■ **What to work on**
Quote the lines exactly, starting with the line that contains "Continue the Blender" and ending with the line that contains "0.44), (33, 0.42)]", and leave out all other lines.

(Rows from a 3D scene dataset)
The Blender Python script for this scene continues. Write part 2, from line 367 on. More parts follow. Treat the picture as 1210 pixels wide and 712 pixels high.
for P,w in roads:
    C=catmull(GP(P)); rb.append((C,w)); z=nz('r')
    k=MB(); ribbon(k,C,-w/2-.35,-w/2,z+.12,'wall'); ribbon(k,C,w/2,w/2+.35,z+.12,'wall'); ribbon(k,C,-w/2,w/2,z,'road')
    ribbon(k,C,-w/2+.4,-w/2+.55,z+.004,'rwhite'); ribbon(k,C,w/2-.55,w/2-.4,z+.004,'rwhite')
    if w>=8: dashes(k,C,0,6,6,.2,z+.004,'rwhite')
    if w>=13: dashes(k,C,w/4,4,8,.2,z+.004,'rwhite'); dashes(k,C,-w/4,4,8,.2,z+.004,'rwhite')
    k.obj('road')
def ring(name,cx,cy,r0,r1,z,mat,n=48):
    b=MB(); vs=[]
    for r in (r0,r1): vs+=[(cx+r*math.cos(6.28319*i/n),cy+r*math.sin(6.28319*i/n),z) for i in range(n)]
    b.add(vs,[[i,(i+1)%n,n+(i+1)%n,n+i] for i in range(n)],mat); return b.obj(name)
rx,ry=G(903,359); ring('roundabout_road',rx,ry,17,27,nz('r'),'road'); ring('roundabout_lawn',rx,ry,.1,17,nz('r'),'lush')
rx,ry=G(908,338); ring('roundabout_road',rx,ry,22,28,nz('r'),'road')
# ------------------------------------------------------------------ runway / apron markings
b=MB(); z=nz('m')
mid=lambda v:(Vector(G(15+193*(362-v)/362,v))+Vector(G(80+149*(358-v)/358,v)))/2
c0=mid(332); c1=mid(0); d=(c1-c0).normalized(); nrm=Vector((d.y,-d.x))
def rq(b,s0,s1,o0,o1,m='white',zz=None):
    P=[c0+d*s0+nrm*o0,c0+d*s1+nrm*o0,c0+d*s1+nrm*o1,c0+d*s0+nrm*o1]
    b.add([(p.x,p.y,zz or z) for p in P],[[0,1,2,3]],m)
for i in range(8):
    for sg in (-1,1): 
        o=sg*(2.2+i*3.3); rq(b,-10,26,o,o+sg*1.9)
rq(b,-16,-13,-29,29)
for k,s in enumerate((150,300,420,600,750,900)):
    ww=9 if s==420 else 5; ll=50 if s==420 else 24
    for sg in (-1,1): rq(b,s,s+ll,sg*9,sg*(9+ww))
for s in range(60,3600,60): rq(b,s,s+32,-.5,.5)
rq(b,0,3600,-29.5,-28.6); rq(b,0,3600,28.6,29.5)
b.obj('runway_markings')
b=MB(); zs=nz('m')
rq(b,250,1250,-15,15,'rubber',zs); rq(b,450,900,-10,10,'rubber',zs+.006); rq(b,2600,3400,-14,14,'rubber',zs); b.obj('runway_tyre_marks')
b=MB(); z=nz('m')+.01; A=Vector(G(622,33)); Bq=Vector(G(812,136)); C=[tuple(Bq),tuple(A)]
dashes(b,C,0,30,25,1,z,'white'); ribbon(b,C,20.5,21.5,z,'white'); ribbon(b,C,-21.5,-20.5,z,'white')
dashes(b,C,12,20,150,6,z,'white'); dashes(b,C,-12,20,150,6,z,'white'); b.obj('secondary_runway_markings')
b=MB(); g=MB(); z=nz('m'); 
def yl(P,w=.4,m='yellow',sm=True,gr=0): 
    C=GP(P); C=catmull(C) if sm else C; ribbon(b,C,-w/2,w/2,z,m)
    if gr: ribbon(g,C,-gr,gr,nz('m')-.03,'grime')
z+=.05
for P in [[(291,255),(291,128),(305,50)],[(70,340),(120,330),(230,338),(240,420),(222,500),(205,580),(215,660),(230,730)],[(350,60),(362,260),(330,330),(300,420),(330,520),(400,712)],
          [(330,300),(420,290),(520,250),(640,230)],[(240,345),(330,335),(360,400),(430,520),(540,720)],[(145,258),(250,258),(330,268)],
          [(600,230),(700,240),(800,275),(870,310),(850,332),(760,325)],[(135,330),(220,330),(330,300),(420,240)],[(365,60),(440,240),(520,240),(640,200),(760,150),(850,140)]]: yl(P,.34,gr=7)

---

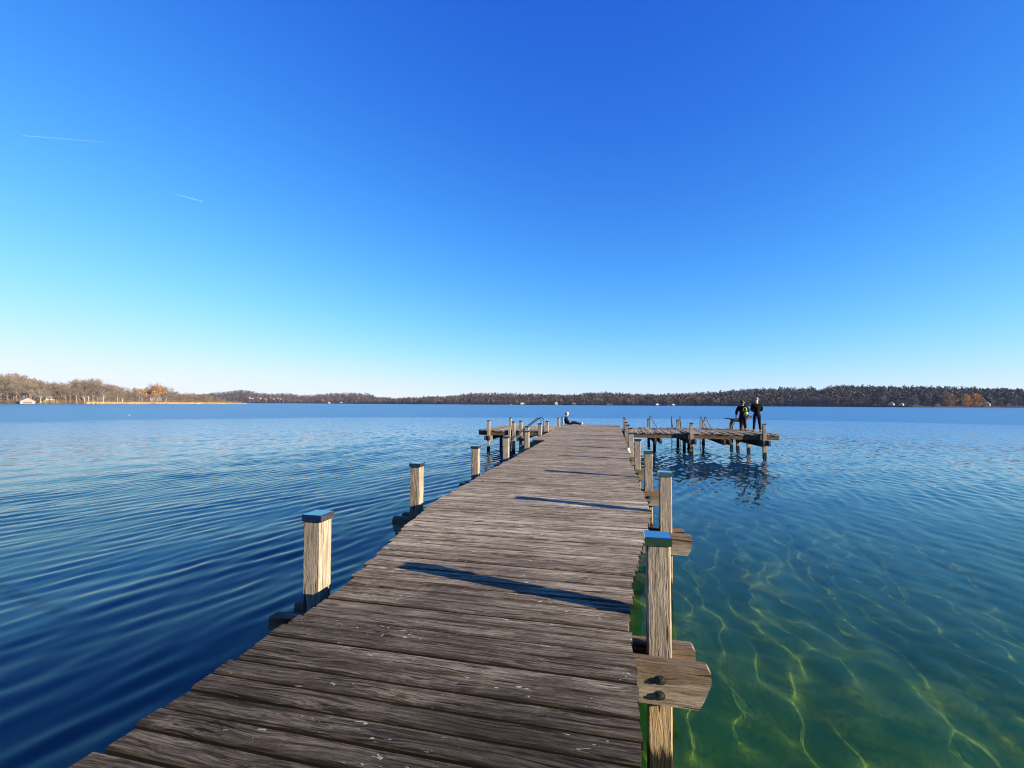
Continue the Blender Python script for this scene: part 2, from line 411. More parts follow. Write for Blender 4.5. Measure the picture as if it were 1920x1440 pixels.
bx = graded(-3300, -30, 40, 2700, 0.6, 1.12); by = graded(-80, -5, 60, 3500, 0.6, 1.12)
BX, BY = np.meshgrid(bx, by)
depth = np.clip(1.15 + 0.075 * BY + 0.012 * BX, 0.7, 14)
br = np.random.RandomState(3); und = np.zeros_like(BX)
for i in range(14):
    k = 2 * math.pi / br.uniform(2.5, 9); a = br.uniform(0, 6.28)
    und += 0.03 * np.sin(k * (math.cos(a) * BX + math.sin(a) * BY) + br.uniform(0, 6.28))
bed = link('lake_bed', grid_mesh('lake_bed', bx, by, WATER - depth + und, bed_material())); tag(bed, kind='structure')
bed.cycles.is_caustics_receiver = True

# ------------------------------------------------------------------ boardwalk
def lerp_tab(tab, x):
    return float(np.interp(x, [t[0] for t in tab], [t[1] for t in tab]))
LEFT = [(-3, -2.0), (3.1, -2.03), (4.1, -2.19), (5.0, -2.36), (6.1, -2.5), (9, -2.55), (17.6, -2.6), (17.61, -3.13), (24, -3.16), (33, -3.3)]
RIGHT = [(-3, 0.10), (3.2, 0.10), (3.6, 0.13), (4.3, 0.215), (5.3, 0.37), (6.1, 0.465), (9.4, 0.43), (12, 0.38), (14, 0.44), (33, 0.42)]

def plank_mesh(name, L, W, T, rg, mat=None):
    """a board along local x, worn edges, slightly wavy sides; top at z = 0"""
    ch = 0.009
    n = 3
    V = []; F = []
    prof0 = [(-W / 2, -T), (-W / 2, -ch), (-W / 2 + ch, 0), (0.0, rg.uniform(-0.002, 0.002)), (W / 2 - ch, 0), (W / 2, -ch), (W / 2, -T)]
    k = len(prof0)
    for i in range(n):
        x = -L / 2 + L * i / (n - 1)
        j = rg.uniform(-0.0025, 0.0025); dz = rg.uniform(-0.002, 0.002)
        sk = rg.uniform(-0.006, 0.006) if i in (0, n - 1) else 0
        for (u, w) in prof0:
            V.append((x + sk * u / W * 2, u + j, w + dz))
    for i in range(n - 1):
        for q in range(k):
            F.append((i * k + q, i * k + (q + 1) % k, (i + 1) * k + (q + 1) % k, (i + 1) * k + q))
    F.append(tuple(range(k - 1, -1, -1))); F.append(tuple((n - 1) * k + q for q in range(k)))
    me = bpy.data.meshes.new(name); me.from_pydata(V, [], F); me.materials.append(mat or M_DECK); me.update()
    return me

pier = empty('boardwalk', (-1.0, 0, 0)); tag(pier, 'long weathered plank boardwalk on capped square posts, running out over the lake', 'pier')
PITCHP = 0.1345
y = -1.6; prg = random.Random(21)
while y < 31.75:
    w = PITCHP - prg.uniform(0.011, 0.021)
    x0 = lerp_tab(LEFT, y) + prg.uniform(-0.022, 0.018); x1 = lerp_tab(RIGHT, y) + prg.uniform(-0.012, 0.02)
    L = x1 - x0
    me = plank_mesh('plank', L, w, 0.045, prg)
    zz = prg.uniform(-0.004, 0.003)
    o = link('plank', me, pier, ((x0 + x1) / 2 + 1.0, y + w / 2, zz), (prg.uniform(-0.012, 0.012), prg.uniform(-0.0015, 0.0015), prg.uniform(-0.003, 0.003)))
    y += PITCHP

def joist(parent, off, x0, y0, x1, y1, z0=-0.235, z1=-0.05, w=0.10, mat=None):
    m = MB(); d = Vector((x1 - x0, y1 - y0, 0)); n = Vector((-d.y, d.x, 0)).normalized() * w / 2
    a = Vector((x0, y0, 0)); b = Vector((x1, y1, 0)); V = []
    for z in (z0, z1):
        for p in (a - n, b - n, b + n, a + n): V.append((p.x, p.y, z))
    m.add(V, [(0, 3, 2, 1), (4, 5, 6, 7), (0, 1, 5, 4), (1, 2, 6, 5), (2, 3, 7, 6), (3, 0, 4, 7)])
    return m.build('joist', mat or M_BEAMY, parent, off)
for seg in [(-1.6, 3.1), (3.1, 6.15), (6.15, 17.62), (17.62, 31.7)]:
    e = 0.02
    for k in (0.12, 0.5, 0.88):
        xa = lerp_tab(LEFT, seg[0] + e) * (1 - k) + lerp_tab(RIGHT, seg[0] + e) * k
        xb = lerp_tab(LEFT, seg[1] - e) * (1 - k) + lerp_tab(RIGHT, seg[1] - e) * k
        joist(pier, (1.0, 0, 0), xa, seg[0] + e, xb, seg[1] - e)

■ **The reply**
Continue the Blender Python script for this scene: part 2, from line 411. More parts follow. Write for Blender 4.5. Measure the picture as if it were 1920x1440 pixels.
bx = graded(-3300, -30, 40, 2700, 0.6, 1.12); by = graded(-80, -5, 60, 3500, 0.6, 1.12)
BX, BY = np.meshgrid(bx, by)
depth = np.clip(1.15 + 0.075 * BY + 0.012 * BX, 0.7, 14)
br = np.random.RandomState(3); und = np.zeros_like(BX)
for i in range(14):
    k = 2 * math.pi / br.uniform(2.5, 9); a = br.uniform(0, 6.28)
    und += 0.03 * np.sin(k * (math.cos(a) * BX + math.sin(a) * BY) + br.uniform(0, 6.28))
bed = link('lake_bed', grid_mesh('lake_bed', bx, by, WATER - depth + und, bed_material())); tag(bed, kind='structure')
bed.cycles.is_caustics_receiver = True

# ------------------------------------------------------------------ boardwalk
def lerp_tab(tab, x):
    return float(np.interp(x, [t[0] for t in tab], [t[1] for t in tab]))
LEFT = [(-3, -2.0), (3.1, -2.03), (4.1, -2.19), (5.0, -2.36), (6.1, -2.5), (9, -2.55), (17.6, -2.6), (17.61, -3.13), (24, -3.16), (33, -3.3)]
RIGHT = [(-3, 0.10), (3.2, 0.10), (3.6, 0.13), (4.3, 0.215), (5.3, 0.37), (6.1, 0.465), (9.4, 0.43), (12, 0.38), (14, 0.44), (33, 0.42)]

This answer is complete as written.